Suppose $a \in (0,1)$ is a real number which is not of the form $\frac{1}{n}$ for any natural number n n. Find a function f which is continuous on $[0, 1]$ and such that $f (0) = f (1)$ but which does not satisfy $f (x) = f (x + a)$ for any x with $x$, $x + a \in [0, 1]$.
I noticed that this condition is satisfied if and only if $f(x) \geq f(0)$
Thank you in advance
Look at $f(x) = \sin(2\pi x)$. For which values of $a$ can you find an $x \in [0,1]$ with $x+a \in [0,1]$ and $f(x) = f(x+a)$? In particular, if you additionally require $a > \frac{1}{2}$, can such an $a$ exist at all?
Once you've answered that you've solved your problem for some values of $a$. Which are those?
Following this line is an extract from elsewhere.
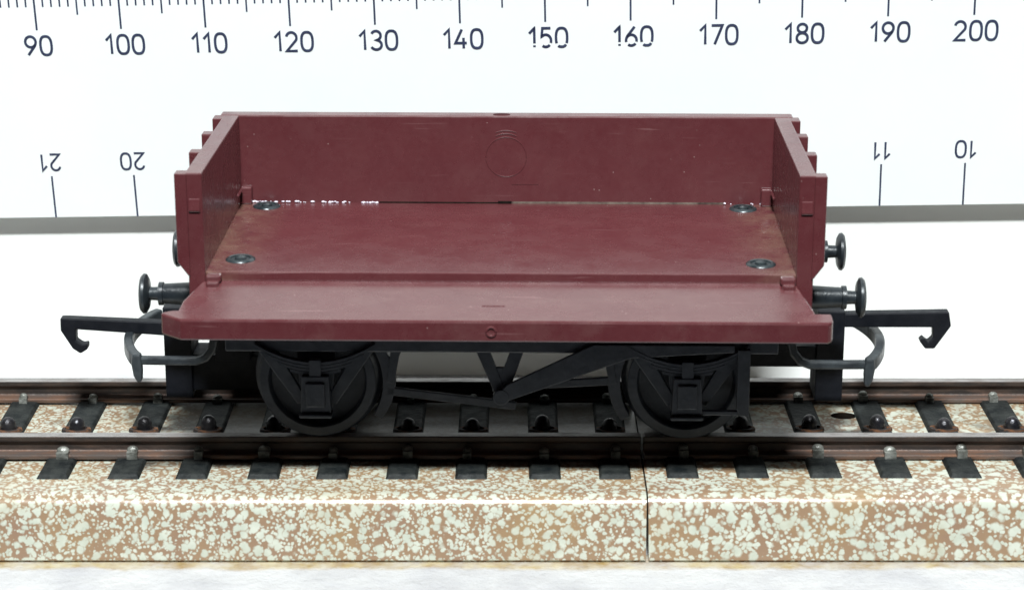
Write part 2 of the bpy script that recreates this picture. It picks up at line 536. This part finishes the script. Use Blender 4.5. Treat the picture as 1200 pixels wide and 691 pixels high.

A general solution can be found in the answers to Universal Chord Theorem (Link found by the user who asked the question). To quote $$ f(x) = \sin^2\left(\frac{\pi x}{a}\right) - x \ \sin^2\left(\frac{\pi}{a}\right) $$
is a solution. This works because $f(x) = f(x+a)$ implies $a \sin^2\left(\frac{\pi}{a}\right) = 0$ and thus $a=\frac{1}{n}$ for some $n \in \mathbb{N}$. The answers to the linked questions also prove that $a \neq \frac{1}{n}$ for every $n \in \mathbb{N}$ is a necessary condition for a solution to exist.
I find a=0
– Oct 08 '12 at 16:13Hint: Since $\frac1a\notin\mathbb N$, there is some $n\in\mathbb N_0$ such that $n<\frac1a<n+1$. Let $r= 1-na$. Then $0<r<a$. Let us try to find a function such that $f(x+a)-f(x)=1$ for all $x$ with $0\le x \le 1-a$. Thus we have by induction $f(x)=k+f(t)$ if $x=ka+t$ with $k\in\mathbb N_0$ and $0\le t<a$ . Then for $f(1)=f(0)$ we need $f(0)=f(1)=f(na+r)=f(r)+n$, i.e. $f(r)=-n$. See if you can build a complete $f$ from this.